Penteado avalia que mudar o candidato escolhido nas prévias é “esquisito” e “mostra a instabilidade vivida pelo partido”. “Mas isso não é uma impossibilidade jurídica, caso o nome escolhido durante a convenção, por meio do voto, seja diferente”, diz. “As prévias têm valor jurídico, mas não é um valor absoluto e pode não ser acolhido pelos partidos que compuserem com o PSDB. O partido pode justificar que mudou de estratégia eleitoral na convenção e alterar o candidato”, avalia.
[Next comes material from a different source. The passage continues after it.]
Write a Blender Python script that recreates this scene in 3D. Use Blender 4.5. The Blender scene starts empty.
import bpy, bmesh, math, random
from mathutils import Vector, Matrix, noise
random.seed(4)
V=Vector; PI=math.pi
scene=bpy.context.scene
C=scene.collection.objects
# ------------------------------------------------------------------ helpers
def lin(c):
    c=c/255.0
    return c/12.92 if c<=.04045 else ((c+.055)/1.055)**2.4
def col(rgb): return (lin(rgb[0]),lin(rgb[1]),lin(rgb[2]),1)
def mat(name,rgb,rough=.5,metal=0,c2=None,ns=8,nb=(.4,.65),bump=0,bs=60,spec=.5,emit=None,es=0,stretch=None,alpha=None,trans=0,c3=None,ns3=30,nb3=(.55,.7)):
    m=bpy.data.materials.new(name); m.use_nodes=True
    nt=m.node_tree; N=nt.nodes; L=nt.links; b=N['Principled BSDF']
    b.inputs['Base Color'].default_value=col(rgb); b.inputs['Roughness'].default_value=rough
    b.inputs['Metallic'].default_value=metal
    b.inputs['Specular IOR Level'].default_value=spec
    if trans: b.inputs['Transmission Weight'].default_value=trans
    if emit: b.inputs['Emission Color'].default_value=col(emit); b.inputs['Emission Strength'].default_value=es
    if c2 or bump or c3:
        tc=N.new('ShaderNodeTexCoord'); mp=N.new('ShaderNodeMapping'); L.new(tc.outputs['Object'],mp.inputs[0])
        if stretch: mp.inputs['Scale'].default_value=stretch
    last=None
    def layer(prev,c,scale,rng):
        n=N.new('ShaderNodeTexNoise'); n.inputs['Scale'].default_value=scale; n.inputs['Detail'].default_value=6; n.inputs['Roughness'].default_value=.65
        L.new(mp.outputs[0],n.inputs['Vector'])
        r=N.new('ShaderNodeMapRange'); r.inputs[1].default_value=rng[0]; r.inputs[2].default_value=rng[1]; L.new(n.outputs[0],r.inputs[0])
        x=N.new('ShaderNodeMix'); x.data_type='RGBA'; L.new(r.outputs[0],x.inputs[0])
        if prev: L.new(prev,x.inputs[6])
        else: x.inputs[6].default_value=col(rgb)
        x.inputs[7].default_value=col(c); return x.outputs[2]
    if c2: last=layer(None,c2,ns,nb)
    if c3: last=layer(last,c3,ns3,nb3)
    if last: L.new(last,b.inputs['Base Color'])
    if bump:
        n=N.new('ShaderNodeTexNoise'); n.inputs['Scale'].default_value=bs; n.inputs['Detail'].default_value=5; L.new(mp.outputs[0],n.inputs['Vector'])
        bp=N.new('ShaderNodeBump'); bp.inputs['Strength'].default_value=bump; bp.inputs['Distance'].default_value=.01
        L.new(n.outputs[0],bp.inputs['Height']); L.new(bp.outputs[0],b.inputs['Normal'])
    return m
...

O advogado pondera que não houve, até o momento, nenhuma contestação jurídica sobre a lisura do processo das prévias, mas que mesmo assim há uma possibilidade “política” de alterar o candidato. “A convenção é o órgão máximo do partido”, afirma Penteado. “Se as prévias tivessem o valor de definição do candidato, não seriam ‘prévias’. O que vale estatutariamente é a escolha da convenção”, reforça. Desde 2002, Penteado trabalhou na equipe jurídica de todas as campanhas presidenciais do PSDB no segundo turno. Na eleição de 2018, estava na equipe presidencial do então tucano Geraldo Alckmin e na estadual do ex-governador Márcio França (SP). Em 2020 trabalhou na campanha de Bruno Covas (PSDB) à Prefeitura de São Paulo e nestas eleições tem negociado a participação na pré-campanha de Felício Ramuth (PSD) ao governo paulista.

Com uma visão diferente, o advogado Arthur Rollo diz que de acordo com o estatuto do PSDB, a convenção apenas homologa as prévias. “Em matéria de representatividade, as prévias superam muito a convenção porque implicam em consulta direta a todos os filiados. Na convenção só votam os delegados, em quantidade bem menor”, diz Rollo. “Não pode a convenção mudar a posição democrática adotada pelo partido. Muito menos a Executiva nacional, de apenas 30 membros, pode mudar a opinião soberana da consulta direta aos filiados. A opinião da maioria já manifestada deve prevalecer.”

Na avaliação do advogado, para modificar a decisão das prévias é preciso que haja consenso dentro do partido, “sem dissidência alguma”. “A única forma de não dar problema é todos concordando”, afirma. “Prevalece o estatuto, regra específica do partido, que prevê a consulta a todos os filiados. Quem decide democraticamente os destinos do partido são os filiados. Se todos decidiram, não pode a minoria contrariar.”

O advogado lembra que o PSDB gastou cerca de R$ 10,4 milhões no processo das prévias, em novembro de 2021, e diz que “desrespeitar essa consulta seria jogar todo esse dinheiro público no lixo”. “Se o que vale é a convenção, como dizem alguns, não teria sentido ter gasto todo esse dinheiro público para nada”, diz.

Arthur Rollo cita ainda a carta divulgada na semana passada pelo presidente nacional do PSDB, Bruno Araújo, na qual o dirigente reafirma o apoio do partido à pré-candidatura de Doria. Depois desse gesto, o então governador paulista decidiu renunciar ao cargo em São Paulo para concorrer. “Se não cumprirem isso, cabe inclusive [a Doria] a indenização pela perda de uma chance”, diz. “O pior que pode acontecer é o PSDB ficar sem candidato nenhum a presidente, dependendo da briga que houver, e ambos os pré-candidatos e o partido saem perdendo. Todos saíram mais fracos depois dessas prévias, inclusive Leite”, avalia.

O Estatuto do PSDB diz que a convenção nacional é o “órgão supremo” da legenda e tem como atribuição “escolher os candidatos do partido aos cargos de presidente e vice-presidente da República, ou proclamá-los, quando houver eleição prévia para essa escolha”. A regra está no artigo número 58, inciso quatro, dentro das determinações partidárias sobre a convenção nacional. Em outro capítulo do estatuto, o PSDB afirma que “os candidatos vencedores em eleições prévias terão seus nomes homologados nas convenções convocadas para esse fim”. Essa outra regra está no artigo número 152. O artigo seguinte diz que o partido pode pedir o “cancelamento do candidato” à Justiça Eleitoral, até a data da eleição, apenas se for expulso ou se cometer um ato de infidelidade partidária, apoiando ou fazendo propaganda de candidato a cargo eletivo inscrito por outro partido não escolhido em coligação com o PSDB, ou, de qualquer forma, pedindo voto para seu nome, sem aval da sigla.